* Task objective
Copy out every line containing the word "part".

***** Stored data

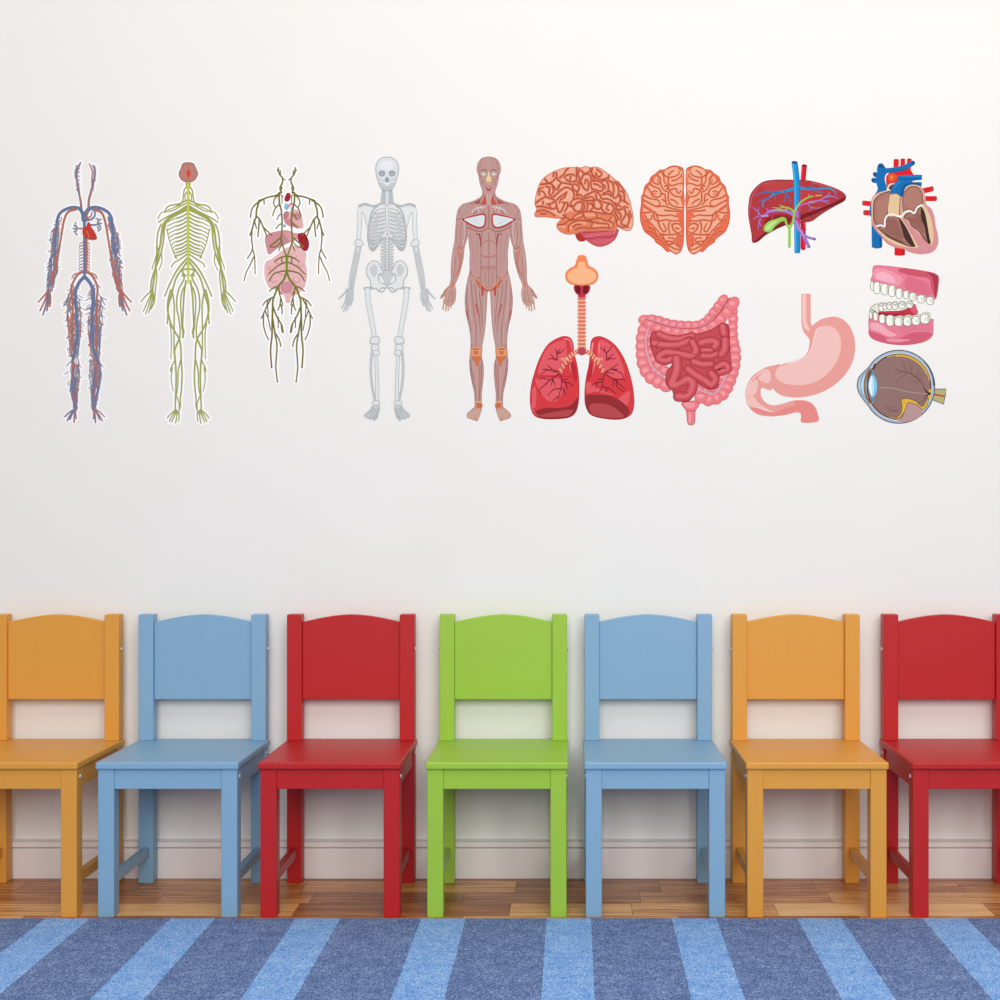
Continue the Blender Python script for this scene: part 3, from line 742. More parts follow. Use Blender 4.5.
for p, w, c in (
    ([(205, 430), (225, 470), (235, 500)], 4, M1), ([(192, 500), (215, 490), (240, 498), (262, 510)], 6, M1), ([(225, 520), (215, 600), (222, 690)], 5, M1), ([(245, 520), (250, 600), (235, 670)], 9, M2), ([(262, 520), (262, 590), (245, 660)], 5, M1), ([(195, 530), (190, 620), (200, 680)], 4, M1),
    ([(240, 400), (215, 430), (208, 470)], 5, (178, 134, 130)), ([(280, 390), (250, 430), (235, 470)], 4, (178, 134, 130)), ([(320, 385), (280, 430), (250, 470)], 5, (176, 130, 128)),
    ([(202, 690), (225, 705), (236, 690)], 6, (160, 80, 78)), ([(195, 700), (210, 760), (215, 810), (200, 860), (180, 910)], 10, MO), ([(185, 760), (175, 850), (168, 930)], 4, M1), ([(222, 730), (225, 800), (205, 880)], 5, M1), ([(165, 940), (160, 970), (145, 985)], 10, MO), ([(170, 740), (165, 850)], 3, M2),
    ([(372, 590), (366, 660), (364, 760), (364, 880), (366, 960)], 6, M1), ([(355, 600), (360, 640), (362, 690)], 8, (160, 74, 74)), ([(285, 600), (300, 660), (310, 740), (312, 820)], 4, (176, 134, 130)), ([(330, 610), (336, 700), (335, 800), (330, 880)], 4, (180, 140, 136)),
    ([(420, 590), (420, 990)], 5, M1), ([(375, 668), (395, 650), (420, 650)], 5, (176, 112, 104)), ([(372, 750), (395, 765), (420, 760)], 6, (172, 96, 90)), ([(372, 840), (395, 832), (420, 840)], 6, (172, 96, 90)), ([(372, 850), (395, 852), (420, 850)], 3, M1),
    ([(395, 670), (392, 740)], 3, M2), ([(395, 780), (395, 825)], 3, M2), ([(393, 870), (395, 950), (408, 985)], 4, M1),
    ([(285, 865), (300, 890), (335, 920), (360, 905)], 7, (156, 96, 94)), ([(300, 885), (340, 930), (380, 970), (412, 998)], 7, (222, 150, 110)),
    ([(345, 940), (370, 975), (395, 998)], 16, MO), ([(372, 985), (376, 1020), (374, 1040)], 16, MR), ([(365, 975), (395, 1000), (420, 1005)], 6, (170, 60, 50)), ([(330, 930), (355, 985)], 8, MR),
    ([(262, 960), (262, 1060), (272, 1180), (292, 1300)], 5, M1), ([(292, 930), (300, 1040), (315, 1160), (330, 1300), (325, 1400)], 5, M1), ([(320, 960), (335, 1080), (352, 1200), (360, 1300)], 5, M1), ([(350, 1010), (365, 1120), (375, 1250)], 5, M1), ([(280, 960), (285, 1100), (300, 1230)], 7, M2), ([(340, 1000), (350, 1120)], 6, M2), ([(385, 1030), (388, 1150), (382, 1250)], 5, M2),
    ([(326, 1100), (340, 1150), (355, 1190)], 8, MR), ([(262, 1150), (275, 1210)], 8, MR), ([(312, 1250), (315, 1380)], 5, M2), ([(345, 1250), (350, 1380)], 4, M2), ([(295, 1390), (298, 1420)], 7, MR),
    ([(290, 1500), (302, 1600), (322, 1700), (330, 1790)], 5, M1), ([(312, 1520), (325, 1640), (335, 1780)], 4, M2), ([(372, 1500), (368, 1600), (358, 1700), (352, 1790)], 5, M1), ([(358, 1540), (350, 1640), (348, 1780)], 4, M1), ([(300, 1510), (310, 1600)], 4, M2), ([(288, 1560), (300, 1640), (308, 1690)], 5, MR if False else M1),
    ([(335, 1540), (340, 1650), (342, 1790)], 13, (212, 162, 142))):
    st.line2(p, w, c, w * 0.75)
st.fill2([(298, 1480), (328, 1474), (368, 1478), (355, 1505), (342, 1548), (334, 1550), (325, 1515)], MO)
st.fill2([(290, 1420), (325, 1408), (368, 1418), (372, 1450), (362, 1472), (292, 1470), (288, 1445)], (222, 150, 106)); st.fill2([(308, 1434), (350, 1434), (345, 1464), (314, 1464)], MO, line=(240, 196, 160), lw=4); st.line2([(310, 1424), (345, 1424)], 7, (150, 70, 70))
st.fill2([(330, 1808), (370, 1808), (370, 1842), (335, 1842)], (210, 110, 66), line=(230, 170, 130), lw=4); st.line2([(320, 1795), (368, 1800)], 5, (236, 190, 160))
st.line2([(300, 450), (310, 430), (335, 418), (365, 410), (395, 405)], 8, (214, 206, 206)); st.line2([(310, 455), (335, 440), (370, 425), (385, 450)], 5, (196, 90, 84)); st.line2([(340, 410), (350, 430), (345, 445)], 6, (222, 214, 214)); st.line2([(365, 405), (372, 430)], 6, (220, 210, 210))
st.line2([(240, 497), (285, 480), (330, 468), (388, 460), (396, 500), (386, 545), (348, 556), (300, 540), (262, 515), (240, 497)], 12, (186, 70, 60))
st.fill2([(244, 497), (285, 484), (330, 474), (384, 466), (390, 500), (380, 540), (348, 548), (305, 533), (268, 512)], MW)
st.line2([(290, 500), (320, 515), (350, 525)], 4, (200, 206, 210)); st.line2([(300, 490), (340, 500)], 4, (205, 211, 214))
st.line([(420, 400), (420, 560)], 12, (180, 126, 120)); st.line2([(270, 550), (320, 575), (370, 580), (408, 560)], 7, M1); st.line2([(330, 600), (350, 602), (358, 640)], 6, (158, 60, 60))
st.dot(420, 550, 6, MO); st.dot(420, 650, 8, MO, 5); st.dot(420, 760, 7, MO, 4); st.dot(420, 848, 7, MO, 3)
st.fill2([(392, 325), (402, 385), (362, 387), (378, 360)], (196, 84, 68)); st.line2([(385, 310), (365, 350), (320, 375)], 5, M1); st.fill2([(345, 358), (360, 352), (352, 385), (315, 376)], (170, 90, 86)); st.line2([(410, 320), (414, 390)], 4, (216, 196, 190)); st.line2([(340, 368), (280, 388)], 4, MR)
st.line([(408, 275), (420, 290), (432, 275)], 10, (196, 64, 54))
st.part('head')
st.line2([(375, 65), (360, 100), (355, 145)], 4, M1); st.line2([(400, 60), (392, 110), (395, 150)], 3, (176, 136, 134)); st.line2([(350, 160), (365, 200), (380, 250)], 4, M1); st.line2([(365, 150), (385, 140), (405, 150)], 6, (166, 92, 92))
st.dot(384, 172, 24, (186, 172, 168), 16); st.dot(456, 172, 24, (186, 172, 168), 16); st.dot(384, 174, 13, (214, 216, 214), 8); st.dot(456, 174, 13, (214, 216, 214), 8)
st.fill([(420, 155), (430, 170), (436, 195), (444, 212), (432, 228), (408, 228), (396, 212), (404, 195), (410, 170)], (232, 206, 160)); st.line2([(400, 200), (392, 222)], 5, (196, 90, 70)); st.line2([(412, 160), (408, 190)], 3, (196, 90, 70))
st.dot(420, 248, 28, (206, 160, 152), 14); st.line([(398, 250), (420, 254), (442, 250)], 4, (186, 110, 104)); st.line2([(395, 265), (410, 280)], 4, M1)
st.done()

# ---- 6 brain from the side
def folds(st, data, col, w, w2=None):
    for p in data: st.line(p, w * 2.1, FM, w * 1.7)
    for p in data: st.line(p, w, col, w2 or w * 0.6)
FB, FD, FM = (238, 176, 148), (186, 80, 56), (224, 132, 100)
st = Sticker(525, 155, 8.333, 585, 205, 'salmon brain seen from the side with a dark pink cerebellum')
st.part('brain_stem')
st.fill([(425, 640), (422, 680), (445, 715), (475, 722), (505, 708), (520, 640)], (182, 50, 40))
st.part('cerebellum')
st.fill([(460, 630), (480, 680), (520, 715), (570, 748), (625, 762), (690, 745), (745, 705), (772, 650), (765, 615), (600, 610)], (206, 84, 96), line=(176, 54, 66), lw=6)
for i in range(9): st.line([(490 + i * 30, 690 - i * 4), (530 + i * 29, 655 - i * 4)], 6, (232, 140, 150), 3)
for i in range(7): st.line([(560 + i * 24, 740 - abs(i - 2) * 4), (590 + i * 24, 705 - i * 3)], 5, (226, 128, 138), 3)
st.line([(490, 690), (560, 698), (620, 682), (690, 690), (745, 670)], 7, (166, 44, 56)); st.line([(480, 650), (560, 645), (640, 640), (760, 625)], 6, (172, 50, 60))
st.part('cerebrum')
st.fill([(85, 385), (98, 310), (125, 235), (168, 182), (235, 142), (320, 110), (420, 104), (470, 106), (505, 95), (545, 106), (590, 100), (645, 122), (700, 165), (765, 218), (835, 295), (868, 365), (885, 432), (900, 510), (897, 590), (868, 630), (820, 622), (772, 600), (755, 625), (700, 628), (600, 630), (480, 635), (420, 655), (350, 660), (295, 638), (266, 600), (275, 562), (305, 532), (240, 525), (170, 516), (92, 515), (82, 490), (98, 450), (86, 420)], FB, line=(206, 118, 90), lw=7)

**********

* Expected answer
Continue the Blender Python script for this scene: part 3, from line 742. More parts follow. Use Blender 4.5.
st.part('head')
st.part('brain_stem')
st.part('cerebellum')
st.part('cerebrum')